Le lendemain[1], Gonse fit venir Picquart : « Eh bien, lui dit-il, vous continuez avec Esterhazy ? Quelles mesures allez-vous prendre[2] ? »

Aucune allusion à la scène de la veille ; il n’est pas question de Dreyfus ; mais, sous la bonhomie du général, Picquart sentira désormais une tenace rancune[3].

Picquart, depuis la veille, était « fixé[4] » ; il savait que les chefs iraient jusqu’au bout. Pourtant, il n’en fit rien paraître et, déférent, très calme, il rappela à Gonse les termes de sa note du 1er septembre, où il avait conclu à mander Esterhazy au ministère, à l’interroger sur ses relations avec Schwarzkoppen, sur le petit bleu et sur le bordereau. Il renouvela, en conséquence, sa proposition. Gonse la repoussa : « C’est aller trop vite ; on n’est pas assez armé[5]. »

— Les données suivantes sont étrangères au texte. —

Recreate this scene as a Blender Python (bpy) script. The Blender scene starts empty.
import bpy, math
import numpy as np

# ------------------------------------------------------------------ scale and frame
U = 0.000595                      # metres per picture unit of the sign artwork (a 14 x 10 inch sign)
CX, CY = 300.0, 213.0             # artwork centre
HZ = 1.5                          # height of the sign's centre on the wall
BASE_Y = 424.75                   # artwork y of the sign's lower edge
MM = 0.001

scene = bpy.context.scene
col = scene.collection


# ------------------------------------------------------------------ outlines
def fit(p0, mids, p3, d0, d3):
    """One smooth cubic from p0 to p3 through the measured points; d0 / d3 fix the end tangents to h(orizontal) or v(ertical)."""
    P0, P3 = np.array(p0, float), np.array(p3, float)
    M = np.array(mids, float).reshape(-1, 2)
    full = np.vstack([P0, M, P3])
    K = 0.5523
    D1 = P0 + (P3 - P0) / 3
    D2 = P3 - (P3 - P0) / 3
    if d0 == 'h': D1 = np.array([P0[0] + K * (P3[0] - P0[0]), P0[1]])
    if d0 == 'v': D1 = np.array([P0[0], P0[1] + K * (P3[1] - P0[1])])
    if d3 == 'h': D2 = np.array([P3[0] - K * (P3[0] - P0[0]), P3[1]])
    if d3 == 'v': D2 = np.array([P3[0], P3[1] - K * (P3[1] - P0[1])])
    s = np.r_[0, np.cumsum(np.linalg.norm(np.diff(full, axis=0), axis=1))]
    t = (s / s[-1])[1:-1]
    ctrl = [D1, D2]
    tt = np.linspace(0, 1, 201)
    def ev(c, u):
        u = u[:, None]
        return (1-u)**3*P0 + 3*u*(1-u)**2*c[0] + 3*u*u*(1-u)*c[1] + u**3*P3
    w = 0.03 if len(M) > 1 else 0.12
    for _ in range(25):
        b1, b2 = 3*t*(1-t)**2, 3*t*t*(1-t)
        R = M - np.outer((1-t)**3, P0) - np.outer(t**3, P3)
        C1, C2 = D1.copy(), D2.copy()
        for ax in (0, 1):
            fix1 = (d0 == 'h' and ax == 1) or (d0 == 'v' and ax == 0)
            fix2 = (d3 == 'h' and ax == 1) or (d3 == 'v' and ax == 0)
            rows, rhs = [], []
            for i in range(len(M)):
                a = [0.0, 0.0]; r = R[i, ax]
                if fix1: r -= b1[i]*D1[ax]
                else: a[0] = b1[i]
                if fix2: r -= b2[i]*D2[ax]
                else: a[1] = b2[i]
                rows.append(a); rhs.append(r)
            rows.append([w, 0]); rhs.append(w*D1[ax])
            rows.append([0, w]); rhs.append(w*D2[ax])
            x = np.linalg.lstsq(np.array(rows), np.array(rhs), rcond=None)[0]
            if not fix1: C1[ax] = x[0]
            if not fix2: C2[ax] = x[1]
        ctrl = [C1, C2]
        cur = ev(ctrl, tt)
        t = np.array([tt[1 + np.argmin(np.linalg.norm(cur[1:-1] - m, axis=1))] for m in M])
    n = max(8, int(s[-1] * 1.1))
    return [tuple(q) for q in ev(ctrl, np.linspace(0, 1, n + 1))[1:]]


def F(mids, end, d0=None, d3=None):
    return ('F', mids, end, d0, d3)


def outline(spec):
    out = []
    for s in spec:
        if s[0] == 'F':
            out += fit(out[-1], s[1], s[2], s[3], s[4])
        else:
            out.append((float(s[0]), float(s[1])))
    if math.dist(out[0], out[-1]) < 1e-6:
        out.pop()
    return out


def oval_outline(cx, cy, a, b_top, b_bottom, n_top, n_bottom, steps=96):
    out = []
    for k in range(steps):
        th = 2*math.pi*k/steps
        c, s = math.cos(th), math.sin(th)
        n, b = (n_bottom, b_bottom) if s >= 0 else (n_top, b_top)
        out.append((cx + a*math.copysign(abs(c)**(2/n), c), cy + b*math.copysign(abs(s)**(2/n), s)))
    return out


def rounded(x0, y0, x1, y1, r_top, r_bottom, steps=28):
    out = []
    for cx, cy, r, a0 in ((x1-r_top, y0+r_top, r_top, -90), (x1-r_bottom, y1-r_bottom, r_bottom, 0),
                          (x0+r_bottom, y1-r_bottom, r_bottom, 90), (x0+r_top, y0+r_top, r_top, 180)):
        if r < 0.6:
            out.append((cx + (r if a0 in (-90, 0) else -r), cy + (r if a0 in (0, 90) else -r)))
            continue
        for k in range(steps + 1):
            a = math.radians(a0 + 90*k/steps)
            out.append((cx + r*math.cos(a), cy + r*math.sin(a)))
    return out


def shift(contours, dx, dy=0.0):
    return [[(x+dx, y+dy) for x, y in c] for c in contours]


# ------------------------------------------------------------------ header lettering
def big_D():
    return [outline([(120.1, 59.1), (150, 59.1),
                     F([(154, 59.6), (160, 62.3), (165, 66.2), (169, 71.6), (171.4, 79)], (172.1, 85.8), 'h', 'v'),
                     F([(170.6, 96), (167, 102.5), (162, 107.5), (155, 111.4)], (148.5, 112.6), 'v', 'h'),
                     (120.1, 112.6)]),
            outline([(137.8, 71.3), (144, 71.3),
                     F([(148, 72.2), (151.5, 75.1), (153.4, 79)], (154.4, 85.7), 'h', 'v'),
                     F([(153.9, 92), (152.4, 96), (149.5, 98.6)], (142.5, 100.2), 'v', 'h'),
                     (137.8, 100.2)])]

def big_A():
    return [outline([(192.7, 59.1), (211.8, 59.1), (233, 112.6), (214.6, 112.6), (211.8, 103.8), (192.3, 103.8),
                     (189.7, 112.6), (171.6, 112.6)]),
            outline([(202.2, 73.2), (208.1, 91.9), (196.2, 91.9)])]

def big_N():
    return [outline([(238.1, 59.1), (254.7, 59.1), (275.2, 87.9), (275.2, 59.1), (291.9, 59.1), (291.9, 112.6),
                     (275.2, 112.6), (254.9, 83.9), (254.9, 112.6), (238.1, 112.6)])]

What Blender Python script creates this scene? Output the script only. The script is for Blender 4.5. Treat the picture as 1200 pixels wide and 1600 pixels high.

    Cass., I, 167 ; Rennes, I, 440. — Gonse proteste que « Picquart (dans ce récit) lui a fait tenir un langage plus que fantaisiste. Il a fait un véritable roman. Je n’ai jamais tenu les propos qu’il me prête. Je ne l’ai jamais entendu prononcer cette phrase : « Ce que vous dites là… etc. » Je ne lui ai pas parlé en termes méprisants de Dreyfus en lui appliquant l’épithète de juif. Je ne lui ai pas parlé du général Mercier et du général Saussier à propos du procès de 1894. » (Cass., I, 249.)

  1. 16 septembre 1896.
  2. Cass., I, 168 ; Rennes, I, 441 Picquart.
  3. Cass., I, 168, Picquart.
  4. Revision, 114, Picquart.
  5. Rennes, I, 442, Picquart. — Gonse, à Rennes (I, 553), explique « que le petit bleu n’avait pas de valeur, parce qu’il n’avait pas été mis à la poste » et qu’il était « invraisemblable » que Cuers était un agent provocateur qui n’avait pas su dire si le traître était « chef de bataillon d’infanterie ou de génie »; etc.